Le aziende dovranno quindi rafforzare il proprio modello organizzativo per rispondere sia agli obblighi della CSRD sia alle prescrizioni del D. Lgs. 231/2001, adottando sistemi di controllo interno più rigorosi e integrati.
L’adozione di meccanismi di controllo interno più rigorosi, in linea con gli European Sustainability Reporting Standards (ESRS), consente dunque di rendere la rendicontazione ESG non solo un adempimento normativo, ma uno strumento di prevenzione dei reati e di miglioramento della gestione aziendale. L’inclusione dei principi ESG nei modelli 231 permette di ridurre il rischio di sanzioni e di migliorare la trasparenza nei confronti degli stakeholder, rafforzando la cultura della sostenibilità e dell’etica d’impresa.
Allo stesso modo, il Codice Etico e il sistema disciplinare previsti dal modello 231 possono essere adattati per includere specifici principi ESG, rafforzando la cultura aziendale della sostenibilità e riducendo il rischio di sanzioni. In questo contesto, la politica ambientale aziendale assume un ruolo fondamentale, poiché le imprese devono adottare procedure e protocolli che garantiscano il rispetto delle normative ambientali, la riduzione delle emissioni e l’ottimizzazione delle risorse naturali.
L’integrazione tra CSRD e il modello 231 offre quindi un’opportunità per le aziende di migliorare la propria governance e la gestione del rischio aziendale, garantendo la trasparenza e rafforzando la reputazione delle imprese e la fiducia degli stakeholder nel loro operato.
Inoltre, la rendicontazione ESG fornisce un quadro dettagliato degli impatti ambientali, sociali e di governance dell’azienda, permettendo di allineare la strategia aziendale agli obiettivi di sviluppo sostenibile e di rispondere in modo proattivo alle crescenti richieste di responsabilità da parte degli investitori e delle istituzioni.

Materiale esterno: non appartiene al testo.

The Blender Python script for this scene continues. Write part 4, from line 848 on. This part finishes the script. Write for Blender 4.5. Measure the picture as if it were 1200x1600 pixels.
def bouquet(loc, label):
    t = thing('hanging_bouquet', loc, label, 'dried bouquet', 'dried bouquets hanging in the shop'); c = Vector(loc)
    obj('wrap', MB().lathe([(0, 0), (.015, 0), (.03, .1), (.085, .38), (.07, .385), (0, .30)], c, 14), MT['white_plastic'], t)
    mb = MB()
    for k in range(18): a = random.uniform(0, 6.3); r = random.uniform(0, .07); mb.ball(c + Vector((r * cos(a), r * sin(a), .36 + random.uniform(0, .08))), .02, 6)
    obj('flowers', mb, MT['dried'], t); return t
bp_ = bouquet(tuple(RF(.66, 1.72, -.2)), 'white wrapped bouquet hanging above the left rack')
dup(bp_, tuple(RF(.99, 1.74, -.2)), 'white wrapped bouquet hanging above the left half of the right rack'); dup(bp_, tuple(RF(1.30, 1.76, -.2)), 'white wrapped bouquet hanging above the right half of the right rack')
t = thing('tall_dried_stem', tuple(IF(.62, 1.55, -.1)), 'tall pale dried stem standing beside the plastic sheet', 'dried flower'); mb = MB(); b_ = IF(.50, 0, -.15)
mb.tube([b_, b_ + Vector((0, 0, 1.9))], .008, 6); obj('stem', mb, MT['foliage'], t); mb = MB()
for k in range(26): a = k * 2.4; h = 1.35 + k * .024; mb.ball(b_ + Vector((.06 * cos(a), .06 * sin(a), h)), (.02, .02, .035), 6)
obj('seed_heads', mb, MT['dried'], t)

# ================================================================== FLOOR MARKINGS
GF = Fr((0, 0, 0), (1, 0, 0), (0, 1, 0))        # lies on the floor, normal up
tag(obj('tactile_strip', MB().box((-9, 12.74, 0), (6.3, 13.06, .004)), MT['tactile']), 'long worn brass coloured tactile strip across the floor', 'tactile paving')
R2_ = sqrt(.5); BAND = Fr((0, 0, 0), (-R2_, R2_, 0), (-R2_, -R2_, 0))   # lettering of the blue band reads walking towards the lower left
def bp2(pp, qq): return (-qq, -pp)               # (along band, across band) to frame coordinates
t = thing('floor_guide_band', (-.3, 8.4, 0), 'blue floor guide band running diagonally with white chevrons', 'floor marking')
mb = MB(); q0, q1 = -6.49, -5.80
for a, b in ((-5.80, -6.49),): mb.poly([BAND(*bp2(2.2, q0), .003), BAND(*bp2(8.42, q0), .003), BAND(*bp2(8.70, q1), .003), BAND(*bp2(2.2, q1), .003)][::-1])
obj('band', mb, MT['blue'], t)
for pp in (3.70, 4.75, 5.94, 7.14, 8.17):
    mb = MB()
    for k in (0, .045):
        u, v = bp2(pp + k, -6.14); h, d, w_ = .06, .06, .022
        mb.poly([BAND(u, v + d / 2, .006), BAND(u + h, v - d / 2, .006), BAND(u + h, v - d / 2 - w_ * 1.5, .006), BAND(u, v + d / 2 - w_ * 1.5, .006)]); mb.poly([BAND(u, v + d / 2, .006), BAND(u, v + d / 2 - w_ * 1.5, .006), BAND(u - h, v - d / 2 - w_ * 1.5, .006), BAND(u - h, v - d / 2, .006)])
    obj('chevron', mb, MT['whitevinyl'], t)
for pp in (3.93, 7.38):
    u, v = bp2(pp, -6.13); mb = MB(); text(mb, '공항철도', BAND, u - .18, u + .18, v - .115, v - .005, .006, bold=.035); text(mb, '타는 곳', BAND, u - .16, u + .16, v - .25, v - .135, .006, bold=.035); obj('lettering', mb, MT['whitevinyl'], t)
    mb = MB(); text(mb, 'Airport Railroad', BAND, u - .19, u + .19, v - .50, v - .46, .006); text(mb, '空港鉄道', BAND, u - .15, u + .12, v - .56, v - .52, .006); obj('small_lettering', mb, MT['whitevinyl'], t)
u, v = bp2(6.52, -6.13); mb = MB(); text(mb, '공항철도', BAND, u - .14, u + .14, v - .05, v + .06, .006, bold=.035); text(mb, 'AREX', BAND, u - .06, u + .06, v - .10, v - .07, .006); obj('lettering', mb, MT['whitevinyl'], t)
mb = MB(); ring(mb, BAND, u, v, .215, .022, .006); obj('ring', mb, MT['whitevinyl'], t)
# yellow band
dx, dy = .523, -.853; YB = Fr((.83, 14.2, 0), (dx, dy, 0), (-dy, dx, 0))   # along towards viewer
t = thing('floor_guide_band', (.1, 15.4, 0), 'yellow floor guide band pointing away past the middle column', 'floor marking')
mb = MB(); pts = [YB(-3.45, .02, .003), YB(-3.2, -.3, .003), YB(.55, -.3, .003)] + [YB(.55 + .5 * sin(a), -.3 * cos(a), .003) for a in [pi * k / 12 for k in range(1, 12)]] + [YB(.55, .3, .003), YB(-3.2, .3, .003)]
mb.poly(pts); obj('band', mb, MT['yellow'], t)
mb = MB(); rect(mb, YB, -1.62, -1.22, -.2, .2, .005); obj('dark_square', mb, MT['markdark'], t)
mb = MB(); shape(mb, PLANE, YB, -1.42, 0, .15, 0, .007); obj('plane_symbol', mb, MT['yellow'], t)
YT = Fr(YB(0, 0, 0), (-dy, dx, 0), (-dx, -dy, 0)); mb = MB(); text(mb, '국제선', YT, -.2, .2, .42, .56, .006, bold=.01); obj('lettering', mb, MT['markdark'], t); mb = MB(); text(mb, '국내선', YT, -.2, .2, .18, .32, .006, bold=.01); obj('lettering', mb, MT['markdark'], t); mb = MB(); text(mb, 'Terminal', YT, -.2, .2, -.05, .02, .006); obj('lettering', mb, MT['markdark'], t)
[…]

L’introduzione della CSRD impone alle imprese di documentare in modo dettagliato le proprie politiche di sostenibilità e governance, rendendo ancora più rilevante il modello 231 per garantire il rispetto delle normative ambientali e sociali. Le aziende che adottano un modello 231 ben strutturato possono allineare più facilmente le proprie politiche ESG ai requisiti della CSRD, riducendo il rischio di sanzioni e migliorando la trasparenza nei confronti degli stakeholder. L’obbligo di revisione indipendente previsto dalla CSRD rappresenta un ulteriore strumento per rafforzare il controllo interno e garantire una gestione etica e responsabile dell’impresa.
Conclusioni
La CSRD rappresenta un passo significativo verso una maggiore responsabilità aziendale in materia di sostenibilità. Sebbene comporti sfide operative e finanziarie, offre anche un’opportunità per le aziende di migliorare la loro reputazione e attrarre investitori responsabili.
L’introduzione della CSRD impone alle imprese di documentare in modo dettagliato le proprie politiche di sostenibilità e governance, rendendo ancora più rilevante il modello 231 per garantire il rispetto delle normative ambientali e sociali. Le aziende che adottano un modello 231 ben strutturato possono allineare più facilmente le proprie politiche ESG ai requisiti della CSRD, riducendo il rischio di sanzioni e migliorando la trasparenza nei confronti degli stakeholder.
La conformità alla CSRD non sarà dunque solo un obbligo normativo, ma un elemento strategico per la reputazione e la crescita sostenibile delle imprese nel lungo periodo.